Project: KAB House
Architects: Henning Larsen Architects
Team: SLA, Niras, 5E Byg, Wissenberg
Location: Copenhagen, Denmark
Size: 7,400 m²/79,653 ft²
Year: 2017 – 202
Photography: Laura Stamer, Poul Christensen
The new head office for Copenhagen’s largest housing association, KAB, combines the administrative with the creative, making a space that joins the tradition of the office with the tradition of the home.
Henning Larsen’s latest, a 7,400m2 new headquarters for Copenhagen-based housing association KAB, is a building at a crossroads, literally and metaphorically. Located on the axis of two major streets in Copenhagen, between one of the city’s oldest neighborhoods and one of its newest, the building bridges Danish office culture with home life.
“With KAB, the challenge was to create something simple out of something complex,” explains Signe Kongebro, Global Design Director and Partner at Henning Larsen. “We were interested in the play between the office and the home – the two places in which we spend the majority of our daily lives – and in how we could infuse the project with the best of both worlds.”
A Building for the Moment
Like many cities across the world, Copenhagen is facing a housing crisis. Unlike many cities, however, where a complex web of speculative development and financial interests have shifted the view of housing from a place for living to an opportunity for investment, in Copenhagen the problem is simple: there are not enough places to live.
When KAB, was founded in 1920, Copenhagen faced much the same problem it does today. As people flooded to the capital from the countryside, housing simply couldn’t keep pace. Housing associations like KAB were established to develop, build, rent and administrate properties – and to make sure that prices remained fair.

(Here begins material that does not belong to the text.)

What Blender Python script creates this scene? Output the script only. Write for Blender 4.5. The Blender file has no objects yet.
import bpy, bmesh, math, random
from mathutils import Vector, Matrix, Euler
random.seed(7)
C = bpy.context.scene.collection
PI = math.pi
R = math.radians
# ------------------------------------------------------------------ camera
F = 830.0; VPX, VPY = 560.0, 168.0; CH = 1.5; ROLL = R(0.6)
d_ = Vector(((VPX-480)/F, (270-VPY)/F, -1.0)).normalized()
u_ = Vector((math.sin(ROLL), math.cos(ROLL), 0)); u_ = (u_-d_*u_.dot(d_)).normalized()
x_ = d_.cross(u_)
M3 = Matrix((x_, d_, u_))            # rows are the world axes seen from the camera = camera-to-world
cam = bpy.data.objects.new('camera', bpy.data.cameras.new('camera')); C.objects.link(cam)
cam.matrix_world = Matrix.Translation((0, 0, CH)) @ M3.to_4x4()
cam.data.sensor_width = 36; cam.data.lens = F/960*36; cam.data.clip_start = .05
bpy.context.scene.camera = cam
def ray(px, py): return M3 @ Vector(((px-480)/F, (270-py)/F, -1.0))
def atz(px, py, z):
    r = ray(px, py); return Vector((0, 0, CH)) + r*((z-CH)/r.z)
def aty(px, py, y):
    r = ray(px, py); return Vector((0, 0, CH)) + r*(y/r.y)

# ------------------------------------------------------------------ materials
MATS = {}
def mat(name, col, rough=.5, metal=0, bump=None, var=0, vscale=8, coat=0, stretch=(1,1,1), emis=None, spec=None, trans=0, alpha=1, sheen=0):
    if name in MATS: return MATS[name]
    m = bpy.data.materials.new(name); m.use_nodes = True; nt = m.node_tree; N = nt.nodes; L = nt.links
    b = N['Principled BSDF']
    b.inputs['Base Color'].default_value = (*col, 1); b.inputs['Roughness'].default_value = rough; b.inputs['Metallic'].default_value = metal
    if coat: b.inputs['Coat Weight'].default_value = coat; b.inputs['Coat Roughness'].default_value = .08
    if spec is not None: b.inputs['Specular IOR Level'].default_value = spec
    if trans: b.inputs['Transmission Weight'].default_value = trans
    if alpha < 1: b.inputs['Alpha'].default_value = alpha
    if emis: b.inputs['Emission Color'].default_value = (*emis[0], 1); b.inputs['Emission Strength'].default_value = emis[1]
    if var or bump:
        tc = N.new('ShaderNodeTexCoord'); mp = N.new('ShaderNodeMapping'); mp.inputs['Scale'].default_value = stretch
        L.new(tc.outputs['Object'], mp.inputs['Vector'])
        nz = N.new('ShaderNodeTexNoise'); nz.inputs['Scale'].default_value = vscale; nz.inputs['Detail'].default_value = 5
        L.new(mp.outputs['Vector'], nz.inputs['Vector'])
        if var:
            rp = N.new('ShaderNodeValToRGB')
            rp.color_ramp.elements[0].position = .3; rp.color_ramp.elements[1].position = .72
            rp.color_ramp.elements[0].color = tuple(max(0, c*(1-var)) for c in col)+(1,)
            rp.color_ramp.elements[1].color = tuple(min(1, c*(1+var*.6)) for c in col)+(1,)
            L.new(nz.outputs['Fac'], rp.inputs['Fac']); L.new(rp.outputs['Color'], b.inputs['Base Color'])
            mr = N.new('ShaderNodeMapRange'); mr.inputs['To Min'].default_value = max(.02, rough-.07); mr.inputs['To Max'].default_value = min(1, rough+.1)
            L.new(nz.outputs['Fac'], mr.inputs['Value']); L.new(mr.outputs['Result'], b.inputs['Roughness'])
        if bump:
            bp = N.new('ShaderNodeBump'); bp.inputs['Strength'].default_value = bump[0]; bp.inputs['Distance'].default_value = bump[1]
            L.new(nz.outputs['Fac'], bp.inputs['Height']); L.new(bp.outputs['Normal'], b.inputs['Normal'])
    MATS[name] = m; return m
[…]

Today, KAB manages nearly 64,000 units across Greater Copenhagen, housing approximately 120,000 residents (10% of the city’s population) with a quarter million more registered on waiting lists.
The variety of services KAB provides, from the administrative to the development and investment focused to the more social/outreach oriented, would make for a complex assignment in any new headquarters. But the challenge of KAB’s new headquarters runs even deeper – the building is representative of Denmark’s approach to collectivism, welfare, and the home itself.
A Home for Housing
The architectural approach to KAB House is a deceptively literal one, taking traditional elements of the home – the living room, the stairs, the garden, the kitchen – and applying them to the workplace. Things begin traditionally office-like: The ground level is open and airy, the large reception desk flanked by a plant-filled seating area behind which the office canteen nestles. It is once you make your way up the stairs that the feeling changes.
Within the atrium, nearly everything is clad in wood, giving the space a soft, ‘hyggelig’ feeling and adding scent and texture not often associated with the workplace. The slender stairs cut back and forth across the middle of the atrium, alighting on large community kitchens on each floor.
“The stairs are a play on the classic stairwell of residential buildings, which is typically the place you meet your neighbor,” explains Troels Dam Madsen, Associate Design Director at Henning Larsen. “In the KAB House, we added layers of visibility, texture, and beauty to what is usually a very practical space.”
The western edge of the atrium is a wall of windows, behind which the main meeting rooms – outfitted to resemble rooms in a house – and office are located. This move marks the border between the private workplaces for KAB and the space that is accessible to the public, while also suggesting something a little more subtle. When you peek into the windows of the meeting rooms from the stairs, you are observing a household at work.
The House at the Crossroads
For all the cues inside, the KAB House could hardly be mistaken for a home on the outside. Located in a ‘leftover’ space that is not quite in but rather between several neighborhoods and perched on a multi-layered intersection that sees traffic from cars, buses, bikes, and trains, KAB is located squarely in the center in Copenhagen’s sites for future growth. And so the house is one with no front or back, its pentagonal shape opening onto the city on all sides and framing views on to Vesterbro, Sydhavn, Carlsberg, and Valby. The sturdy, red-brick exterior evokes the materiality and pragmatism of the properties it has overseen since the 1930s, with some flair in the bricklaying that is unmistakably contemporary.
SLA’s parkland around the KAB House invites neighbors and passers-by to stop in green surroundings. At the top of the KAB House there is a green roof garden where visitors and employees can take a break and enjoy views of the railway body and Copenhagen towards all corners of the world.
“The landscape draws character from the creative environments of the local area and continues the raw surroundings of the existing railway terrain by creating a robust and identity-creating nature design – from street level to roof garden,” says Mette Skjold, partner at SLA.
The building is a gathering place for 44 housing organizations, approx. 120,000 residents and provides the framework for KAB’s 400 employees’ daily work. KAB moved in in June 2021.